Hydration of cubic tricalcium aluminate in the presence of calcined clays

Abstract

AbstractCalcined clay blended cements play a major role in cement industry's strategy to reduce CO2 emissions. During their hydration, an accelerated aluminate reaction is often observed to affect the sulfate balance. The objective of this study was to provide insights into the influence of different calcined clays on the hydration of cubic tricalcium aluminate (C3A). A cementitious model system consisting of cubic C3A, quartz powder, calcium sulfate and a model pore solution was investigated. The influence of three different calcined clays and one nanolimestone was examined by a successive replacement of the quartz powder and variation of the calcium sulfate.

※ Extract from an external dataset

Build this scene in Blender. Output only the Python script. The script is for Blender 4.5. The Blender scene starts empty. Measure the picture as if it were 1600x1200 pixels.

Heat flow and hydrate phase development were followed by isothermal calorimetry and quantitative in‐situ X‐ray diffraction. Accelerated ettringite formation and sulfate depletion were observed for all calcined clays, while the nanolimestone exhibited the opposite effect. It was found that adsorption of SO4 ions and/or Ca‐SO4‐complexes at the surface of calcined clay particles is the main factor inhibiting retardation of the C3A hydration in absence of a silicate reaction. In the Al‐rich systems a retardation through sulfate adjustment seems to be impeded by additional Al ions, which react with Ca adsorbed onto and leached from the C3A surface.